Direction.
Copy every line that holds "were".

________________________________________

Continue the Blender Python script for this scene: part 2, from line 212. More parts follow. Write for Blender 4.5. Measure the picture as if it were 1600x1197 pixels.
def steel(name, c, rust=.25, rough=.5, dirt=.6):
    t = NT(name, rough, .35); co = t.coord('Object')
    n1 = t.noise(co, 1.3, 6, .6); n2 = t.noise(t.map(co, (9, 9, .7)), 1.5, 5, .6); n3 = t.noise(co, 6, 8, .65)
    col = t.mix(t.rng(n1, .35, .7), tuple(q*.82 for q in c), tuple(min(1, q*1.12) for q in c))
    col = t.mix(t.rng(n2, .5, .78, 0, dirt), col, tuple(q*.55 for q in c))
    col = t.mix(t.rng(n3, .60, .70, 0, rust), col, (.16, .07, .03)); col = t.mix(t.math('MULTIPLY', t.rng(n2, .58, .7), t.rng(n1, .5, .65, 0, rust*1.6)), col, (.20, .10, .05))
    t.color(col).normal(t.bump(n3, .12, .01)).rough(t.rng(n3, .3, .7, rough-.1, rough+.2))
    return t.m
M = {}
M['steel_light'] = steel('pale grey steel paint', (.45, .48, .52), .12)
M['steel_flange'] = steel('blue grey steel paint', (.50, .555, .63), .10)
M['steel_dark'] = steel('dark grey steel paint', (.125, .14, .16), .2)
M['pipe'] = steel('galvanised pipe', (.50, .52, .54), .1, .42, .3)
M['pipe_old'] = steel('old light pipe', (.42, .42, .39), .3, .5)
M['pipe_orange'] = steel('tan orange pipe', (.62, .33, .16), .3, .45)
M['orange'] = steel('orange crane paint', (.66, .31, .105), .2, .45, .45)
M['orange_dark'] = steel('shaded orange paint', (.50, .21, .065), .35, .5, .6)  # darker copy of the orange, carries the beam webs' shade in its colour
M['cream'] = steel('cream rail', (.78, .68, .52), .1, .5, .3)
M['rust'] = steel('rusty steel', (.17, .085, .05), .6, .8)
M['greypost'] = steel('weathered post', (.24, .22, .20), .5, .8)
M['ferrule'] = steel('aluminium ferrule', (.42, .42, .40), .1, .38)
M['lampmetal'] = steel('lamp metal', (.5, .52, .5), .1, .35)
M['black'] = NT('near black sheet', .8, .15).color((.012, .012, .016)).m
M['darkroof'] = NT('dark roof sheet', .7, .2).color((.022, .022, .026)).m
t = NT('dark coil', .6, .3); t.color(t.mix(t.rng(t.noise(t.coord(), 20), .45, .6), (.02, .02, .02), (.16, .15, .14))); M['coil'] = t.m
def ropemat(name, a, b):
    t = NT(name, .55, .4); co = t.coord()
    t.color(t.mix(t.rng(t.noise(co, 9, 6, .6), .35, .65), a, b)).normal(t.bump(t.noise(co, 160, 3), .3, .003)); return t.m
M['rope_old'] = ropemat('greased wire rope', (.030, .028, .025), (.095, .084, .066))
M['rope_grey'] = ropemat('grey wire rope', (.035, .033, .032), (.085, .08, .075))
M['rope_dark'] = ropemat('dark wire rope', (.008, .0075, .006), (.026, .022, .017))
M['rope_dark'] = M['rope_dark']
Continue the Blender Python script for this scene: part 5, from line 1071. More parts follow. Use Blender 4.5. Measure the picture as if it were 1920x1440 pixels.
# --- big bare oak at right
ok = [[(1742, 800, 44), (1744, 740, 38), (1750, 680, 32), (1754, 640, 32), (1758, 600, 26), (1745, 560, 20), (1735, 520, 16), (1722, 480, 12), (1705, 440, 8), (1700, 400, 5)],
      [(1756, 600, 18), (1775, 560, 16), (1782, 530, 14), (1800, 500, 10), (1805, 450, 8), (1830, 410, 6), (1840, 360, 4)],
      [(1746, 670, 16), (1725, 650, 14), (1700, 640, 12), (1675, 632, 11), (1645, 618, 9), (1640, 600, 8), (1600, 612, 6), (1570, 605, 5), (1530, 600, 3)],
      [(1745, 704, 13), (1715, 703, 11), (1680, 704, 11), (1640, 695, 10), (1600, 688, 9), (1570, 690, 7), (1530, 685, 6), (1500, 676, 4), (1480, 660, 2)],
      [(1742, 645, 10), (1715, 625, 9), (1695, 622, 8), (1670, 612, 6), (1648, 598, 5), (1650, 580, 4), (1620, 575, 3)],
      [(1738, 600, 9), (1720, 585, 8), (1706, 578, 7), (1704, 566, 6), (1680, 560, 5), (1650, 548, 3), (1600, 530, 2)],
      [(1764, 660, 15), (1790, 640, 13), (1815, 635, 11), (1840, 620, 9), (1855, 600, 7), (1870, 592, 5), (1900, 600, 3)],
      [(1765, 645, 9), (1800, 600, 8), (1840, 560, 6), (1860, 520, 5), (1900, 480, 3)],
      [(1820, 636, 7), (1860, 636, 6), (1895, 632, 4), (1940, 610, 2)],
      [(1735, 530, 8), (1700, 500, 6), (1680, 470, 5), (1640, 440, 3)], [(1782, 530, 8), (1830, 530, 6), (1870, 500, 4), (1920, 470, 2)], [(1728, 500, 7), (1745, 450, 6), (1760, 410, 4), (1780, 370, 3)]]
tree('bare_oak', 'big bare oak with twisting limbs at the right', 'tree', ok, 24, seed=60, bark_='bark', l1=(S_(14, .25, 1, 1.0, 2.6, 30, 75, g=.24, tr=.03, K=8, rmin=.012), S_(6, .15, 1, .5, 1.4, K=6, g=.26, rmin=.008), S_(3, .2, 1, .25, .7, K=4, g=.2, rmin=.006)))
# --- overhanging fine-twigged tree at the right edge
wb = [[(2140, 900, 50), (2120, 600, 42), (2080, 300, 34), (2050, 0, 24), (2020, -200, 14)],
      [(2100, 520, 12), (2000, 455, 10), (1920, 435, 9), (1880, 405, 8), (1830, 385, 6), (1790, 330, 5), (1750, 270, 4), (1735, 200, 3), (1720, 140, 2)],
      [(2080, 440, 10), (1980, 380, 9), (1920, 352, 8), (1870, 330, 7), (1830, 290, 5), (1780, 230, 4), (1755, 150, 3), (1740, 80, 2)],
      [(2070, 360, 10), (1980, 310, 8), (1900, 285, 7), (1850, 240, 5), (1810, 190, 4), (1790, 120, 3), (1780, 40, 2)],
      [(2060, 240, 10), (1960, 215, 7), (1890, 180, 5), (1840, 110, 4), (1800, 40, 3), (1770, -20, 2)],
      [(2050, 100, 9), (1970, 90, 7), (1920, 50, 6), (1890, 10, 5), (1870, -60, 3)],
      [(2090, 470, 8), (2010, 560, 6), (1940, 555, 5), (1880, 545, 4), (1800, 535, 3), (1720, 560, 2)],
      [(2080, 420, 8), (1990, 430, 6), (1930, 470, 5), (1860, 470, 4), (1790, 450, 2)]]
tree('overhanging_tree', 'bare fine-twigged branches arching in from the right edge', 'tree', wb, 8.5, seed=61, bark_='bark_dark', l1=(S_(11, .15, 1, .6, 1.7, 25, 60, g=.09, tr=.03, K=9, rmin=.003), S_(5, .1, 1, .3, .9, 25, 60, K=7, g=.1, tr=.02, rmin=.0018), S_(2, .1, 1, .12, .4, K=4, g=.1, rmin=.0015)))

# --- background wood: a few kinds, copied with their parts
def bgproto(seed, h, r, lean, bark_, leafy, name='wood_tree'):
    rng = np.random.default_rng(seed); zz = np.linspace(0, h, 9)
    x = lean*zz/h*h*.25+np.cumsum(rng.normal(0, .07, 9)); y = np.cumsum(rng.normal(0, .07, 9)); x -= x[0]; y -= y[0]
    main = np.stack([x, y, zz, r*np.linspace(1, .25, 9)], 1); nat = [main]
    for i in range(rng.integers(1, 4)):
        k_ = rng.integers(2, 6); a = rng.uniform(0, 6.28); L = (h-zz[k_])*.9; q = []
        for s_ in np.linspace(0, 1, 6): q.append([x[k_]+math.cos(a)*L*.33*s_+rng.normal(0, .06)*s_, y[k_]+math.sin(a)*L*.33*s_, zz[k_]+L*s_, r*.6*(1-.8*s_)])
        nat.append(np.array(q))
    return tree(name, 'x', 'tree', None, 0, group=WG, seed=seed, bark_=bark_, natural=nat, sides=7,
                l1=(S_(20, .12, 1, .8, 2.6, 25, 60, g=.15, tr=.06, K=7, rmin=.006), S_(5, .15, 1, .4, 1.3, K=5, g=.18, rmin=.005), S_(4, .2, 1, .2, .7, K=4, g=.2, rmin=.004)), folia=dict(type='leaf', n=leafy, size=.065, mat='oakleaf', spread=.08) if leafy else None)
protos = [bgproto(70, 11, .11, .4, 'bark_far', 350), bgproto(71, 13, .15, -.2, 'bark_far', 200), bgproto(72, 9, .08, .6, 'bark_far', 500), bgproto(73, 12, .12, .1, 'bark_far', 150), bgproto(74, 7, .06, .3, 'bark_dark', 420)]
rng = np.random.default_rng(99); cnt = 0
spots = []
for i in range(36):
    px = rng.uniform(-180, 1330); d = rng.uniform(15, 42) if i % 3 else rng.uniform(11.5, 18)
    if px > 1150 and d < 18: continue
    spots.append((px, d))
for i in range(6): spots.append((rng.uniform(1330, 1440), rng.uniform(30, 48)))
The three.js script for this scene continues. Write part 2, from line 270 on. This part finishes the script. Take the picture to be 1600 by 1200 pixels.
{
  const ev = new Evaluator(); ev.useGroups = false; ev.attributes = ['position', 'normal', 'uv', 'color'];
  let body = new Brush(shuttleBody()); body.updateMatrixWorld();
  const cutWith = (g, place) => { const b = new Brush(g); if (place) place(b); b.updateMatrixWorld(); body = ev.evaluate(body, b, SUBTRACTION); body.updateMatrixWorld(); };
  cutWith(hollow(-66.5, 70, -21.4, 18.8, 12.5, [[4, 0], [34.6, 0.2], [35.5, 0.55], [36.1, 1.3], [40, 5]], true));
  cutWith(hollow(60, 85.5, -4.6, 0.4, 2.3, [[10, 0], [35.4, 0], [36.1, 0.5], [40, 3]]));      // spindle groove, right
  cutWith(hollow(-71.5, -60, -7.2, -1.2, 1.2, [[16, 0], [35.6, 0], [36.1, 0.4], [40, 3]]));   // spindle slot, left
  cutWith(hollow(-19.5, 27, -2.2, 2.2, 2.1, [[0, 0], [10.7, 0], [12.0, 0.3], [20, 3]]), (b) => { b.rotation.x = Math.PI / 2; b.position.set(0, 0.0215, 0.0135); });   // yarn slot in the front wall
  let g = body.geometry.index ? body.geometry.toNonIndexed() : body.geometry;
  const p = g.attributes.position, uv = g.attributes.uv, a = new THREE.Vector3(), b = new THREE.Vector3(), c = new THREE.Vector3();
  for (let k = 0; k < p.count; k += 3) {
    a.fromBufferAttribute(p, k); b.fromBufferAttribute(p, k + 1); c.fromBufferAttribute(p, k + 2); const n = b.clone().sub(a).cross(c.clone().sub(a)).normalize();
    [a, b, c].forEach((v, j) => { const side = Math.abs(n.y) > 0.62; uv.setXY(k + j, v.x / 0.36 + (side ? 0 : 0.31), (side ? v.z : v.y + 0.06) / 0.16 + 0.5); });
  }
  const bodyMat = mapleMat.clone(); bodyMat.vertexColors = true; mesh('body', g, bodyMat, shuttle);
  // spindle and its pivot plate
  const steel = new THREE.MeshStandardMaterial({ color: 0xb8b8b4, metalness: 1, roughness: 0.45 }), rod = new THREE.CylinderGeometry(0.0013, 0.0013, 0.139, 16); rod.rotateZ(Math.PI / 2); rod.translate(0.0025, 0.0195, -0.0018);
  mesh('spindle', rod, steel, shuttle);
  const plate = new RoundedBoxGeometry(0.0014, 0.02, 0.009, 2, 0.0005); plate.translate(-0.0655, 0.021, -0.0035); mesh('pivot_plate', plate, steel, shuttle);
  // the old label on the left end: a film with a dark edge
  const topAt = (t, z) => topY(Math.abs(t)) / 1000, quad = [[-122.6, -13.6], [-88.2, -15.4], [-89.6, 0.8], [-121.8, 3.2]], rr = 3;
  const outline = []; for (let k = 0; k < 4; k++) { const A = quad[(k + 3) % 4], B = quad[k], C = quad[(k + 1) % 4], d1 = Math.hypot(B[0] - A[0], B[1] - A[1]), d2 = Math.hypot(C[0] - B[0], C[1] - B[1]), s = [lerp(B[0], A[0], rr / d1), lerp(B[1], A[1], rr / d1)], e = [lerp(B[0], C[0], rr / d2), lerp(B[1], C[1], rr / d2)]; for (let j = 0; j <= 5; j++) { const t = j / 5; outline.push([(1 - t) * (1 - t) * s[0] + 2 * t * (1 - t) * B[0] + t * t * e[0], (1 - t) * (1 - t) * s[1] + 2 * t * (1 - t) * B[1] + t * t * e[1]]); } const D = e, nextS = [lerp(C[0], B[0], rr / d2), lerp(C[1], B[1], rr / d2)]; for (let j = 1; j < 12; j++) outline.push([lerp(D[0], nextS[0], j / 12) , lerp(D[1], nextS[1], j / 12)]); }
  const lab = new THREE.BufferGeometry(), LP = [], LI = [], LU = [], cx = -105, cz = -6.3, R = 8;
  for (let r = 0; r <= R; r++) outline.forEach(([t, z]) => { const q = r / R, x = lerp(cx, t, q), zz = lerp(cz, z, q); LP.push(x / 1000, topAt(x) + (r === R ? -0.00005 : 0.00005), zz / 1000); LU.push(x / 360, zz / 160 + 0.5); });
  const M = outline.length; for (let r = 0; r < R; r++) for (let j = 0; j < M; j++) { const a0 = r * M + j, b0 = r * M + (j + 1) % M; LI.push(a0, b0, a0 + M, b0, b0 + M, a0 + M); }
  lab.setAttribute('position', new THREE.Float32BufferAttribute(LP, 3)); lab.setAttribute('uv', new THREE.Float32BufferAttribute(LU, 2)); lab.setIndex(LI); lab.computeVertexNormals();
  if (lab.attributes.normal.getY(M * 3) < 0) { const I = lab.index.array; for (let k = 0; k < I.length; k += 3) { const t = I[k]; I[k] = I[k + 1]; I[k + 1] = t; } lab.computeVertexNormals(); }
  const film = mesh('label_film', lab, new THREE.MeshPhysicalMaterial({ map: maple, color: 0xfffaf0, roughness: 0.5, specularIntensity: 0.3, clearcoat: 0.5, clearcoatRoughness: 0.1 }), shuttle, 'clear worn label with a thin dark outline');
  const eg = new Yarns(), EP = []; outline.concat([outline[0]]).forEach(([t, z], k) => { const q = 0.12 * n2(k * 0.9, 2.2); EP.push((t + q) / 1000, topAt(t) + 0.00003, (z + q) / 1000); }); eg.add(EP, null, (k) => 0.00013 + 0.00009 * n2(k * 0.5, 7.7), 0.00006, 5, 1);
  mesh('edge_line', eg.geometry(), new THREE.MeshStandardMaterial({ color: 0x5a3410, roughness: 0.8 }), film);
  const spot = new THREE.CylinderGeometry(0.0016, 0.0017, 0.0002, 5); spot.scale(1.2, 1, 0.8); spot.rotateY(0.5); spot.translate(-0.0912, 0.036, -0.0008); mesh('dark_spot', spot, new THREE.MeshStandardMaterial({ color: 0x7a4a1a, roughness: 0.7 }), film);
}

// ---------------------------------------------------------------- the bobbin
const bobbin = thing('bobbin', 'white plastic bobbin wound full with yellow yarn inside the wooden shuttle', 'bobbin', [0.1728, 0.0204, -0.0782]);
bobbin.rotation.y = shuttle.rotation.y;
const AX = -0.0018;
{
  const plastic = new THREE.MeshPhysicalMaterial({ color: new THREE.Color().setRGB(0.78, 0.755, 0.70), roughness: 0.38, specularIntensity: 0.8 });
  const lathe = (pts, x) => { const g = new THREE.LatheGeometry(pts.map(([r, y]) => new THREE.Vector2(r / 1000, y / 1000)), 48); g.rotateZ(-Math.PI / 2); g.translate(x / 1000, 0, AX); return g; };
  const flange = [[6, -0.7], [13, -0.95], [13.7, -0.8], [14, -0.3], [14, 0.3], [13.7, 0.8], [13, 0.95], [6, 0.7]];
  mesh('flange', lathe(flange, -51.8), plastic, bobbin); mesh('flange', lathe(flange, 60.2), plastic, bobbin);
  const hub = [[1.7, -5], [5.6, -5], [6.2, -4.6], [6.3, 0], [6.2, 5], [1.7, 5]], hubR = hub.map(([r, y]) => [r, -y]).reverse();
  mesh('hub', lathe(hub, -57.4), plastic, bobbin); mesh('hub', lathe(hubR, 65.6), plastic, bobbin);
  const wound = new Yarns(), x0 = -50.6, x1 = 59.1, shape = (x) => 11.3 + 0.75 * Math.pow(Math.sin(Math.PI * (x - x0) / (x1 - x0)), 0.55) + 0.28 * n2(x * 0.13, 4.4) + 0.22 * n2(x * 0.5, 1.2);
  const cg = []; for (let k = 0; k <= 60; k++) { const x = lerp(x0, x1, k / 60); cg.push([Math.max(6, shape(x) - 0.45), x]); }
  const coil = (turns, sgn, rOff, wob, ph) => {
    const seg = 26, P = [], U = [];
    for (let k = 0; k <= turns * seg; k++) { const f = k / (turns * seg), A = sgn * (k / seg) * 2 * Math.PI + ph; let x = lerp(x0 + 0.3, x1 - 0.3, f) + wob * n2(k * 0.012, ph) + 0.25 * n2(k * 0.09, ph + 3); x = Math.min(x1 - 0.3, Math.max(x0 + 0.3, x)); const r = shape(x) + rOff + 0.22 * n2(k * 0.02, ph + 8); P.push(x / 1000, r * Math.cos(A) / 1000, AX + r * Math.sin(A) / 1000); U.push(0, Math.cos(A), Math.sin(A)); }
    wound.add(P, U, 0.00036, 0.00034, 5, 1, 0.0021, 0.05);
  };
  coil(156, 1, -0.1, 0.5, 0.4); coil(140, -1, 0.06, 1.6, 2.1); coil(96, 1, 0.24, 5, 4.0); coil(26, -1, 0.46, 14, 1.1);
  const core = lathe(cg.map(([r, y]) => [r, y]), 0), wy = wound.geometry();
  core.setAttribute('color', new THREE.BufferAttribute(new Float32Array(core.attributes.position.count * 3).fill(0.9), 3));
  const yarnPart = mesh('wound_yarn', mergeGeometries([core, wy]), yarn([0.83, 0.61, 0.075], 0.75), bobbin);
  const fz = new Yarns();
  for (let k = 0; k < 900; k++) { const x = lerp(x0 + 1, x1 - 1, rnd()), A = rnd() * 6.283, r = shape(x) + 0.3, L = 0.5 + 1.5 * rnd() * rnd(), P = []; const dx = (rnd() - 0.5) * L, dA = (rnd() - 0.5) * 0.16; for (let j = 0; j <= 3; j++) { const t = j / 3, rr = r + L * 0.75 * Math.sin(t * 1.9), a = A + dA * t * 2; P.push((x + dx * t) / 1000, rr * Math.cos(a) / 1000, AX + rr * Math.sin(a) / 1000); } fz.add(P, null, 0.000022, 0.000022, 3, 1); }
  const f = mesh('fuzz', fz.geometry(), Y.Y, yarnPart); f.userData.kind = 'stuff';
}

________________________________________

Solved problem.
Continue the Blender Python script for this scene: part 2, from line 212. More parts follow. Write for Blender 4.5. Measure the picture as if it were 1600x1197 pixels.
Continue the Blender Python script for this scene: part 5, from line 1071. More parts follow. Use Blender 4.5. Measure the picture as if it were 1920x1440 pixels.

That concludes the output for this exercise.